La Cour de cassation sanctionne là aussi le raisonnement de la Cour d’appel qui « en se déterminant ainsi, par des considérations pour partie inopérantes, alors qu’il lui appartenait de rechercher si les carences qu’elle a relevées dans la conception et l’organisation des règles de maintenance de l’équipement de travail, sur lequel s’est produit l’accident, ne procédaient pas, en l’absence de délégation de pouvoirs en matière de sécurité, d’une faute d’un organe de la société, et notamment de la violation des prescriptions des articles R. 4322-1 et R. 4323-1 du code du travail s’imposant à l’employeur, qu’avait mentionnée l’inspection du travail, […] n’a pas justifié sa décision au regard des textes susvisés et du principe ci-dessus rappelé. »
En conclusion
La jurisprudence de la Cour de cassation rendue au visa de l’article 121-2 du Code pénal apparaît aujourd’hui doublement sourcilleuse.
Dorénavant la plus grande précision s’impose ainsi à l’ensemble des acteurs du procès pénal lorsque la responsabilité pénale d’une personne morale est en jeu. L’arrêt rendu dans l’affaire AZF par la Cour d’appel de Paris le 31 octobre 2017 nous en donne d’ailleurs une illustration.
Les prévenus y puiseront des moyens de défense, certes commodes, mais qui permettront parfois tout au plus de retarder l’échéance d’une condamnation.
Les enquêteurs et la partie poursuivante prendront garde de ne pas faire toute la lumière sur les faits avant de conclure au renvoi.
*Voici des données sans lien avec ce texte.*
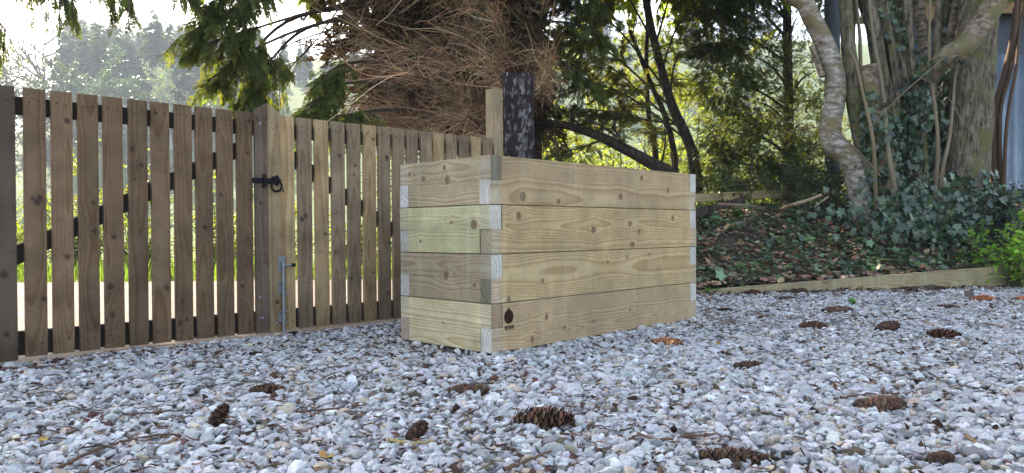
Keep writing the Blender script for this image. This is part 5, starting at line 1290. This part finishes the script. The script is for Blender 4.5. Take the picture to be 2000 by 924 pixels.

Les juges du fond soigneront leur motivation et, s’ils ne s’estiment pas en mesure de le faire, ordonneront un supplément d’information.
Les victimes enfin, en cas d’impossibilité matérielle d’établir avec certitude les comportements individuels commis au sein de la personne morale responsable, pourront préférer porter leur action devant la juridiction civile, où la même rigueur n’est pas de mise.